Dans son bureau, Dassault lui répond qu'il a déjà versé la somme de 1,7 million à Younès Bounouara, l'un des lieutenants chargé de redistribuer l'argent aux intermédiaires. Il ne mettra plus la main à la poche. Fatah Hou filme la scène grâce à une caméra cachée, sait-on jamais, ça peut servir... «Une idée de chantage ?», suggère le président. La partie civile nie, il voulait simplement «dénoncer un système». «Vous n'avez pas l'impression de participer à ce système ?, insiste l'avocat général. Vous êtes prêts à empocher de l'argent mais quand on ne vous le donne pas, vous dénoncez... ». Le 25 janvier 2013, le beau- frère de Fatah Hou se présente effectivement devant les policiers financiers de Nanterre pour mettre en exergue les pratiques douteuses en vigueur à la mairie de Corbeil, vidéo à l'appui.
«Peur permanente»
Démarche citoyenne ou vengeance d'un homme floué ? Voilà en tout cas comment l'information s'est retrouvée dans les colonnes du Canard Enchaîné. «Younès Bounouara était furieux, il a cru que c'était moi qui avais été voir les journalistes et la police. J'ai juste fait la vidéo », explique Fatah Hou. La suite est connue : deux coups de feu retentissent le 19 février 2013 en plein centre-ville de Corbeil-Essonnes laissant des séquelles irréversibles à la victime. «Il n'a plus aucune sensation dans les jambes, il a perdu l'usage de son bras droit et doit être accompagné pour tous les gestes du quotidien», a expliqué un peu plus tôt dans la matinée son épouse âgée de 35 ans, en larmes. «Cette personne» assise dans le box des accusés – qu'elle ne veut ni nommer ni voir – a «fait basculer leur vie », indique-t-elle en désignant Younès Bounouara que l'on avait presque oublié en ce deuxième jour de procès axé sur le témoignage de la partie civile. «Notre famille a été détruite, j'ai une peur permanente des représailles», insiste Iatimad Hou.

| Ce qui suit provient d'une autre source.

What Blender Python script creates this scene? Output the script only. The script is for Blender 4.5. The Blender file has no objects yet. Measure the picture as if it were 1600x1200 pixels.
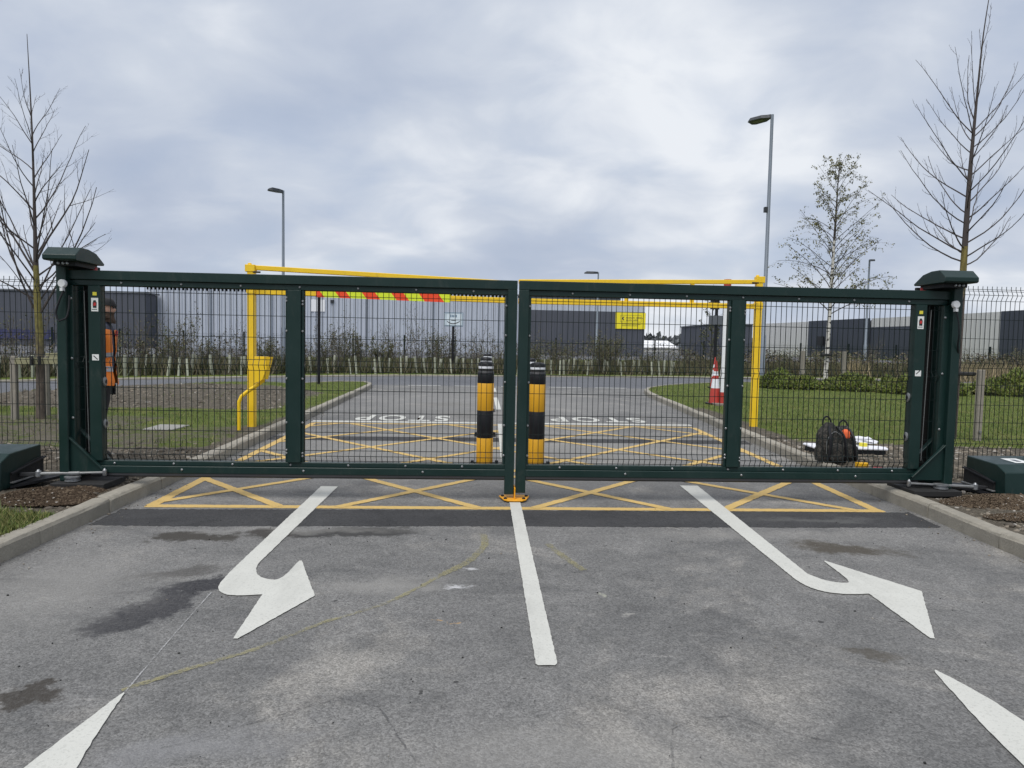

«Je trouve que ce qu'il a subi est très grave, je suis désolé», concède Younès Bounouara poursuivant sa contrition entamée la veille. Pourtant, il change soudainement de registre après le témoignage de l'ancien entraîneur de boxe de Fatah Hou : «Je pense qu'il simule. Des gens à Corbeil m'ont dit qu'il s'entraînait régulièrement à la salle de boxe. Alors c'est bizarre d'entendre qu'il a du mal à se tenir debout...» Son avocate, Me Karine Bouden, tente de réparer les dégâts. Du tac au tac, elle rappelle les propos – nettement plus amènes – tenus par son client face au juge d'instruction : «c'est grave, heureusement qu'il n'est pas mort» ou encore «je suis désolé de ce qui lui est arrivé». Mais le mal est fait.

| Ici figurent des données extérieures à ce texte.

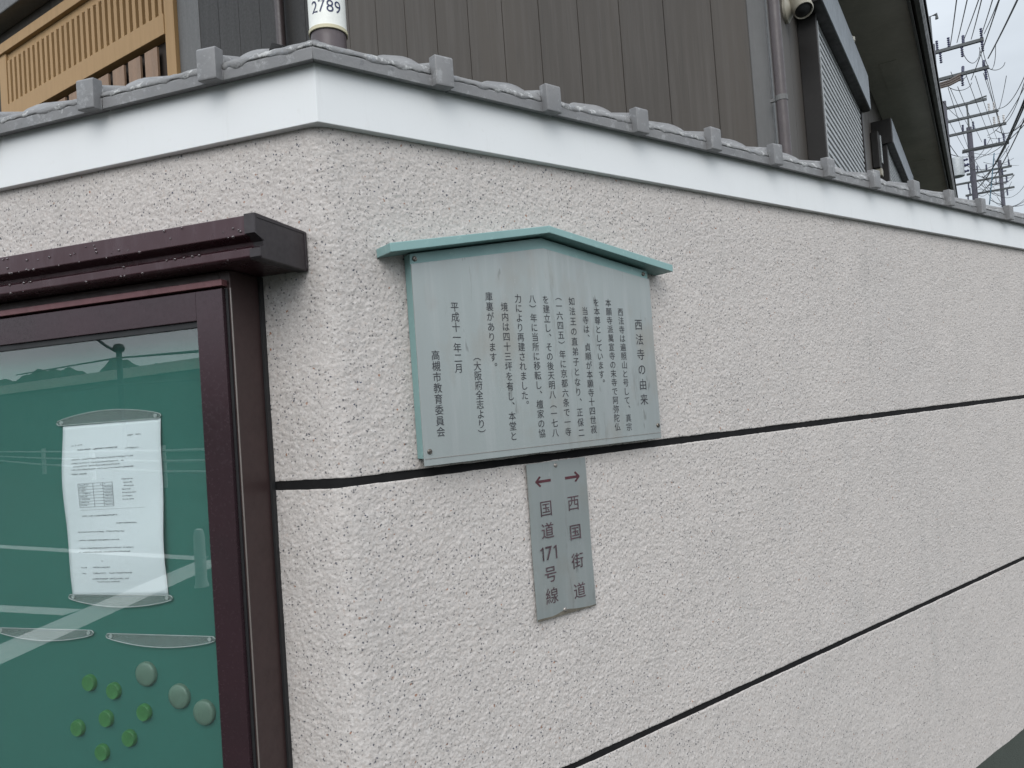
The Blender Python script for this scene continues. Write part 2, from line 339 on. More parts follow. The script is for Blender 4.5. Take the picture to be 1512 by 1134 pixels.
# ------------------------------------------------------------------ ground
mb = MB(); mb.add([(-300, -300, GZ), (300, -300, GZ), (300, 300, GZ), (-300, 300, GZ)], [(0, 1, 2, 3)])
props(mb.build('street_ground', asphalt), kind='structure')
def mark(pts, wdt):
    m_ = MB(); a, b = Vector((*pts[0], GZ+.004)), Vector((*pts[1], GZ+.004)); u = (b-a).normalized(); n = Vector((-u.y, u.x, 0))*wdt/2
    m_.add([a+n, b+n, b-n, a-n], [(0, 1, 2, 3)]); return props(m_.build('road_marking', paint), kind='structure')
mark([(-30, -1.35), (-6.05, -3.62)], .16); mark([(-5.85, -3.62), (-3.4, .55)], .34); mark([(-9.5, -.95), (-5.1, -1.96)], .16)

# ------------------------------------------------------------------ boundary wall
wall = thing('boundary_wall', 'cream rough stucco boundary wall with black joints and grey roof tile coping along its top', 'wall', 'W', (0, 0, GZ))
def vnoise(x, y, cell, seed):
    rng = np.random.RandomState(seed); g = rng.rand(257, 257); X = x/cell; Y = y/cell
    i = np.floor(X).astype(int); j = np.floor(Y).astype(int); fx = X-i; fy = Y-j; fx = fx*fx*(3-2*fx); fy = fy*fy*(3-2*fy)
    a = g[i % 257, j % 257]; b = g[(i+1) % 257, j % 257]; c = g[i % 257, (j+1) % 257]; d = g[(i+1) % 257, (j+1) % 257]
    return a*(1-fx)*(1-fy)+b*fx*(1-fy)+c*(1-fx)*fy+d*fx*fy
JT = [(-.0963, -.1120), (-.7009, -.7154)]
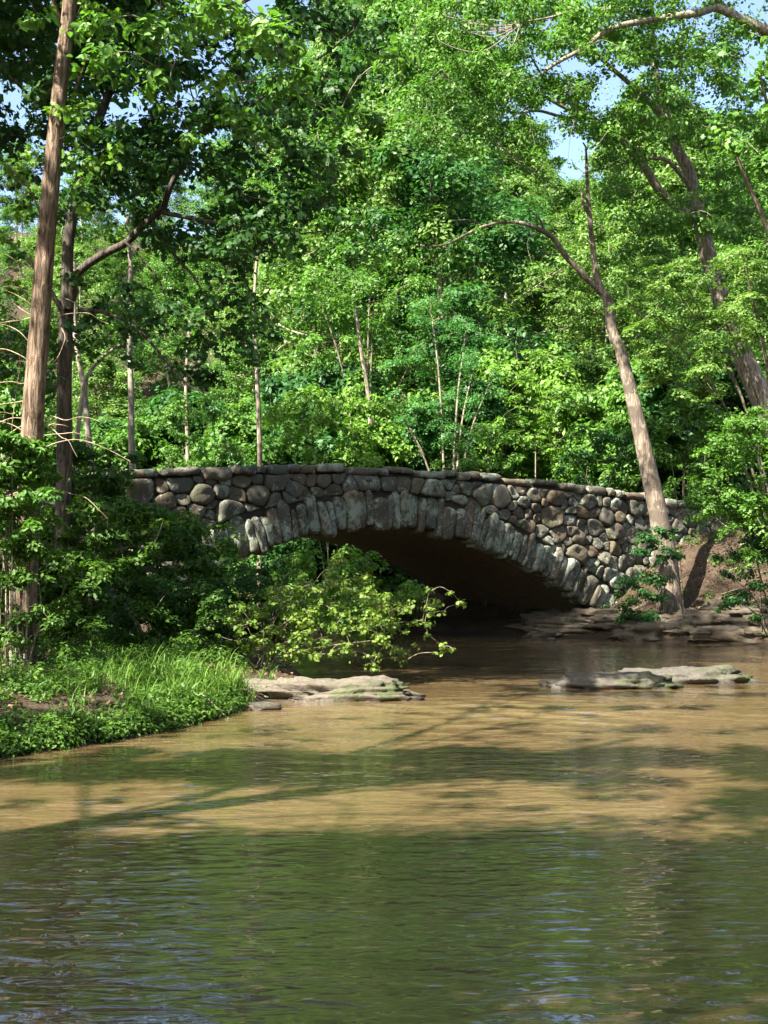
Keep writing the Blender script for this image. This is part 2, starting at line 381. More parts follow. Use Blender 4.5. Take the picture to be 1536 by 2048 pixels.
# ---------------------------------------------------------------- water
m, nt = newmat('creek_water')
v = coords(nt, (0.42, 1.0, 1.0))
a1 = noise_tex(nt, v, 3.4, 1, 0.5, 0.6); a2 = noise_tex(nt, v, 8.0, 1, 0.5, 1.0); a3 = noise_tex(nt, coords(nt, (.7, 1, 1)), 30, 2, 0.5, 0.3)
big = noise_tex(nt, coords(nt, (0.25, 0.5, 1)), 1.0, 3, 0.5)
amp = ramp(nt, big.outputs[0], [(0.35, (.35, .35, .35)), (0.65, (1, 1, 1))]).outputs[0]
h = math_(nt, 'ADD', math_(nt, 'MULTIPLY', a1.outputs[0], 0.024), math_(nt, 'ADD', math_(nt, 'MULTIPLY', a2.outputs[0], 0.013), math_(nt, 'MULTIPLY', a3.outputs[0], 0.0005)))
h = math_(nt, 'MULTIPLY', h, amp)
b = nd(nt, 'ShaderNodeBump'); b.inputs['Strength'].default_value = 1.0; b.inputs['Distance'].default_value = 1.0
nt.links.new(h, b.inputs['Height'])
silt = noise_tex(nt, coords(nt, (0.15, 0.5, 1)), 1.0, 4, 0.55, 1.0)
c = ramp(nt, silt.outputs[0], [(0.3, (0.088, 0.059, 0.026)), (0.7, (0.128, 0.087, 0.042))]).outputs[0]
p = nd(nt, 'ShaderNodeBsdfPrincipled'); p.inputs['Roughness'].default_value = 0.01; p.inputs['IOR'].default_value = 1.95
nt.links.new(c, p.inputs['Base Color']); nt.links.new(b.outputs[0], p.inputs['Normal'])
o = nd(nt, 'ShaderNodeOutputMaterial'); nt.links.new(p.outputs[0], o.inputs[0]); M['water'] = m
wx = np.concatenate([np.linspace(-70, -15, 12), np.arange(-14.5, 17, .06), np.linspace(18, 50, 8)])
wy = [-40.0]
while wy[-1] < 100: wy.append(wy[-1]+(6 if wy[-1] < 0 else (1.0 if wy[-1] < 5 else (np.interp(wy[-1], [5, 12, 30, 60], [.022, .03, .07, .12]) if wy[-1] < 62 else 5))))
wy = np.array(wy); WX, WY = np.meshgrid(wx, wy); rg = np.random.default_rng(55)
warp = 0.5*np.sin(WX*.7+.3*WY)+.4*np.sin(WY*.5-WX*.35+2)
WZ = np.zeros_like(WX)
for k in range(46):
    lam = rg.uniform(.11, .26) if k < 34 else rg.uniform(.35, 1.0); th = math.pi/2+rg.normal()*.33; kk = 2*math.pi/lam
    env = .5+.5*np.sin(WX*rg.uniform(.4, 1.6)+WY*rg.uniform(.3, 1.2)+rg.uniform(0, 6))
    WZ += env*lam*(.0022 if k < 34 else .0016)*np.sin(kk*(WX*math.cos(th)+WY*math.sin(th))+rg.uniform(0, 6)+warp*rg.uniform(1, 4))
WZ *= np.interp(WY, [4, 7, 60, 62], [0, 1, 1, 0])*np.interp(WX, [-14.5, -13.5, 16, 17], [0, 1, 1, 0])
# shallow riffle between the boulders
WZ += .030*np.exp(-(((WX-2.2)/4.2)**2+((WY-23.6)/2.6)**2))*np.sin(WY*7+2*np.sin(WX*2.1)+WX)*(.6+.4*np.sin(WX*5+WY*3))
nwx = len(wx); i = np.arange(len(wy)-1)[:, None]*nwx; j = np.arange(nwx-1)[None]
tag(mk('water', np.stack([WX, WY, WZ], -1).reshape(-1, 3), [np.stack([i+j, i+j+1, i+nwx+j+1, i+nwx+j], -1).reshape(-1, 4)], M['water'], smooth=True), kind='structure')

# ---------------------------------------------------------------- bridge
bridge = empty('stone_bridge', face(0, 0, WD/2))
tag(bridge, 'low stone arch bridge of rounded rubble boulders spanning the creek', 'bridge')
OFF = np.array(bridge.location)
rng = np.random.default_rng(11)
ONV = np.array((-EN[0], -EN[1], 0.0))      # outward normal of the near face
AXV = np.array((EX[0], EX[1], 0.0))
def chaikin(p, it=2):
    for _ in range(it):
        q = np.roll(p, -1, 0); p = np.stack([p*.78+q*.22, p*.22+q*.78], 1).reshape(-1, 2)
    return p
def pillow(acc, poly, h, t, back=0.3, gap=0.035, wob=0.05, it=2):
    poly = np.asarray(poly, float); c = poly.mean(0)
    d = poly-c; L = np.linalg.norm(d, axis=1)[:, None]
    poly = c+d*np.maximum(0.3, (L-gap)/L)
    # subdivide long edges
    q = []
    for a_, b_ in zip(poly, np.roll(poly, -1, 0)):
        k = max(1, int(np.linalg.norm(b_-a_)/0.35))
        for u in range(k): q.append(a_+(b_-a_)*u/k)
    p = chaikin(np.array(q), it); c = p.mean(0); m = len(p)
    tilt = rng.normal(size=2)*0.16; ph = rng.random(3)*100
    rings = [(1.0, -back), (1.0, -0.02), (0.98, 0.55*h), (0.925, 0.88*h), (0.78, 1.0*h), (0.46, 1.03*h), (0.16, 1.0*h)]
    V = []
    for f, dz in rings:
        r = c+(p-c)*f
        for x, z in r:
            nn = noise.noise_vector((x*1.9+ph[0], z*1.9+ph[1], ph[2])); n2 = noise.noise((x*5+ph[1], z*5, ph[0]))+.8*abs(noise.noise((x*2.6+ph[2], z*2.6, ph[1])))-.3
            dd = dz + (0 if dz < 0 else (wob*1.2*nn[2]+0.045*n2+((x-c[0])*tilt[0]+(z-c[1])*tilt[1])*0.6))
            V.append(face(x+wob*0.5*nn[0], z+wob*0.5*nn[1])+ONV*dd)
    V.append(face(c[0], c[1])+ONV*(1.06*h)); V = np.array(V); k = len(rings)
    i = np.arange(k-1)[:, None]*m; j = np.arange(m)[None]; j2 = (j+1) % m
    acc.add(V[:-1], np.stack([i+j, i+j2, i+m+j2, i+m+j], -1).reshape(-1, 4), t)
    jj = np.arange(m); base = acc.n-(k*m)
    acc.V.append(V[-1:]); acc.F.setdefault(3, []).append(np.stack([base+(k-1)*m+jj, base+(k-1)*m+(jj+1) % m, np.full(m, acc.n)], -1))
    acc.T.setdefault(3, []).append(np.full(m, t)); acc.n += 1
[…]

Plusieurs questions restent encore en suspens au cour de ce procès qui se tiendra jusqu'au 18 mai : Fatah Hou a-t-il provoqué Younès Bounouara en se garant devant son repaire, le café «Neness», comme tente de le démontrer l'avocate de la défense ? Qui a commencé à harceler l'autre ? Fatah Hou est-il le grain de sable dans un système frauduleux bien huilé ou un maître chanteur ? Younès Bounouara a-t-il agi pour protéger les intérêts de Serge Dassault ou a-t-il perdu pied, victime de pressions ? «On cherche à comprendre dans cette affaire ce qui a pu opposer les deux protagonistes dans les années précédentes, rappelle le président. Les affaires de l'Essonne en font partie. On en parle, c'est normal, mais ce n'est pas le fond du procès.» Il sera pourtant difficile d'en faire abstraction. Vendredi prochain, les autres témoins de la sphère corbeil-essonnoise, comme Jacques Lebigre, ancien adjoint de Serge Dassault sont attendus à la barre.